Tuesday, June 19, 2018


Waaay back, in 2017 (barely), Terry and the kids came to Germany for holiday. They spent almost a week in Frankfurt, getting over jet lag, celebrating Christmas, and hanging out. Then on my birthday we got on a plane and visited a country that had been on my must-visit list for a long time - Portugal.

Recognizing that we'd have a holiday and a Sunday in our first weekend in the country, we opted for an air-b-n-b in Porto for our first stop. The apartment was wonderful, one of the bigger places we've stayed, and the hostess left a bowl of fruit, Oreos and milk for us :-)
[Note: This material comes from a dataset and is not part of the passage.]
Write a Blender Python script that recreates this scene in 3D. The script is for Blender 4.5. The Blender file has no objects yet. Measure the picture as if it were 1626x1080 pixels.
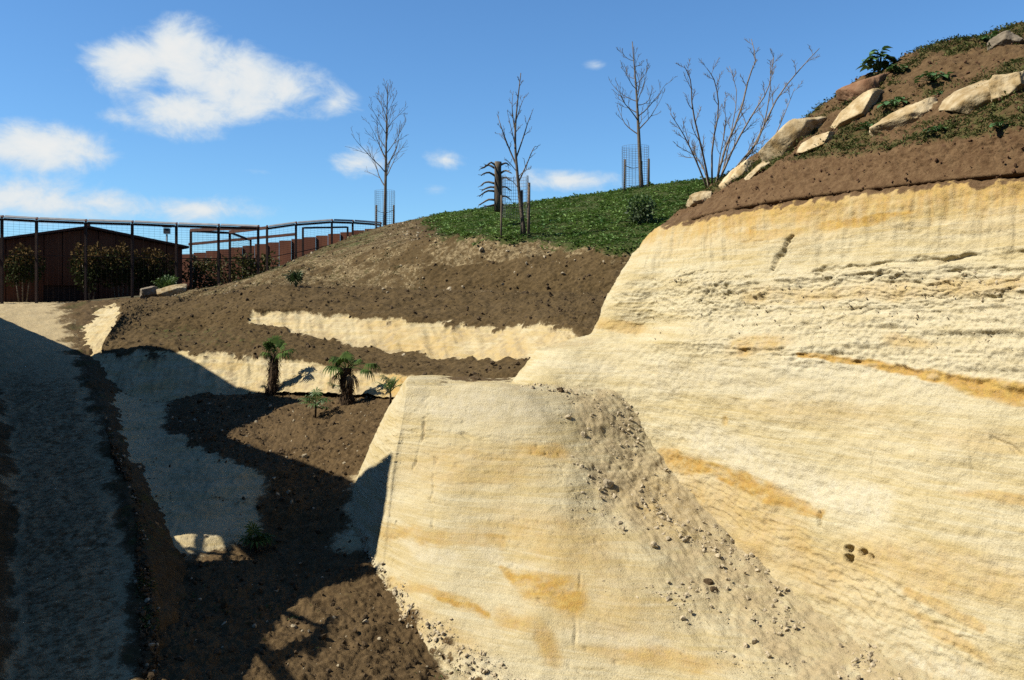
import bpy, math, random
import numpy as np
from mathutils import Vector, Matrix

# ------------------------------------------------------------------ camera, sky, sun, exposure
SC = bpy.context.scene
COL = SC.collection
F, CX, CY = 1500.0, 813.0, 500.0          # focal length in photo pixels, principal column, horizon row
W, H = 1626.0, 1080.0

cam = bpy.data.cameras.new("camera")
camo = bpy.data.objects.new("camera", cam)
COL.objects.link(camo)
camo.location = (0, 0, 0)
camo.rotation_euler = (math.radians(90), 0, 0)
cam.sensor_fit = 'HORIZONTAL'
cam.sensor_width = 36.0
cam.lens = 36.0 * F / W
cam.shift_y = -(H / 2 - CY) / W
cam.clip_start = 0.1
cam.clip_end = 3000
SC.camera = camo

SUN_EL, SUN_BACK = math.radians(44), math.radians(12)
S = np.array([-math.cos(SUN_EL) * math.cos(SUN_BACK), -math.cos(SUN_EL) * math.sin(SUN_BACK), math.sin(SUN_EL)])
sl = bpy.data.lights.new("sun", 'SUN')
sl.energy = 5.0
sl.angle = math.radians(0.5)
sl.color = (1.0, 0.94, 0.83)
so = bpy.data.objects.new("sun", sl)
so.rotation_euler = Vector(S).to_track_quat('Z', 'Y').to_euler()
so.location = (-30, -20, 40)
COL.objects.link(so)

SC.view_settings.view_transform = 'Standard'
SC.view_settings.look = 'None'
SC.view_settings.exposure = 1.0
SC.view_settings.gamma = 1.0
SC.cycles.max_bounces = 4
SC.cycles.diffuse_bounces = 3
SC.cycles.use_denoising = False


class NT:
    """small helper for node trees"""
    def __init__(self, tree):
        self.t = tree
        self.t.nodes.clear()

    def n(self, kind, **kw):
        nd = self.t.nodes.new(kind)
        for k, v in kw.items():
            setattr(nd, k, v)
        return nd

    def l(self, a, b):
        self.t.links.new(a, b)

    def put(self, sock, v):
        if hasattr(v, 'is_output'):
            self.l(v, sock)
        else:
            sock.default_value = v

    def math(self, op, a, b=0.0, c=0.0, clamp=False):
        nd = self.n('ShaderNodeMath', operation=op)
        nd.use_clamp = clamp
        self.put(nd.inputs[0], a); self.put(nd.inputs[1], b); self.put(nd.inputs[2], c)
        return nd.outputs[0]

    def ramp(self, v, a, b, lo=0.0, hi=1.0):
        nd = self.n('ShaderNodeMapRange', interpolation_type='SMOOTHSTEP')
        self.put(nd.inputs[0], v)
        nd.inputs[1].default_value = a; nd.inputs[2].default_value = b
        nd.inputs[3].default_value = lo; nd.inputs[4].default_value = hi
        return nd.outputs[0]

    def mix(self, f, a, b):
        nd = self.n('ShaderNodeMix', data_type='RGBA')
        self.put(nd.inputs[0], f)
        self.put(nd.inputs[6], a if hasattr(a, 'is_output') else (*a, 1))
        self.put(nd.inputs[7], b if hasattr(b, 'is_output') else (*b, 1))
        return nd.outputs[2]

    def noise(self, vec, scale, detail=4, rough=0.55, dist=0.0):
        nd = self.n('ShaderNodeTexNoise')
        if vec is not None:
            self.l(vec, nd.inputs['Vector'])
        nd.inputs['Scale'].default_value = scale
        nd.inputs['Detail'].default_value = detail
        nd.inputs['Roughness'].default_value = rough
        nd.inputs['Distortion'].default_value = dist
        return nd.outputs[0]


SKY = 0.051
CLOUD = 8.6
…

Unfortunately, the market where we planned to stock our shelves closed a few hours before we got there, so that was a downer. After our fascinating and delicious experience in Barcelona's La Boqueria, the visit was a planned high point. oops.

Gate closed, no vendors inside. This market is closed.

The plethora of intricately tiled homes and narrow, windy, twisty streets makes a stroll around Porto one of the best ways of spending a day, and that is exactly what we did.

The Dom Luis bridge connects the northern side of Porto (where we stayed) with the southern side (where all the wineries are).  Below, the barges full of barrels of port.

In the midst of the wandering, we found a playground for the kids to burn off some energy.  They will probably report back that the playground was their highlight of Porto.

There was a huge street festival with music and entertainment for new year's eve, right around the corner from where we were staying. We told the kids if they wanted they could stay up for it, and we'd go out to to ring in the new year.  By 11:00pm they said they were ready to go home and go to bed. Turns out we could see a bit of the fireworks from one of the windows, so Terry and I still got a taste of celebration.

On New Year's Day, again, there was little open so we spend the day outdoors wandering through the city. The cable car was one of the few operational tourist happenings, and we took a ride.

In front of the train station they even tiled the rocks!  It was fun for the kids to take a little break and get off their feet for a few.

Terry doesn't like port, and the kids are kids, so in the end I didn't even taste a drop of port while in Porto. Leaving something for the next time!

Sunday, June 17, 2018


I have written about paying $10 for a small bunch of asparagus in winter in St Petersburg so that I could consume vegetables other than carrots or cabbage; my cred as a non-hater shall be considered well established.  Spargelsaison ("asparagus season") in Germany is a real thing, and it is incredible to me that people will pay 20 Euros for a serving of asparagus in a restaurant at the height of the season. In a normal restaurant. Supply vs. demand anyone?

Asparagus is tasty.  White asparagus does have a milder, more delicate flavor. No arguments here. But ...

The thing is, during the Spargelzeit ("asparagus time") it is mid-to-late-spring. There's something else going on too, something that should be the queen of the season and somehow, bewilderingly, is not.


I have been tragically and pathetically lazy. Next spring will be different. 

The field I visited this morning was a 10 minute drive from my apartment. You can buy a box there, or bring whatever kind of container you like and they weigh it before you start picking, so that you are only paying for the fruit. The prices were excellent too, with reduced cost the more you pick. We may go back to jam making next year!

Today was my first and only (for this season) strawberry-picking day. Sadly, many of the berries on the vine were already moldy or half-eaten by the bugs. Unfortunate for the fruit seekers, although it is a great sign of little or no pesticide use.  It took about 40 minutes to gather about 1.5 kilos of fruit. While picking, I only snacked on the ones that were so close to being bad nobody would have taken them. They tasted like honey, they were so tooth-achingly sweet.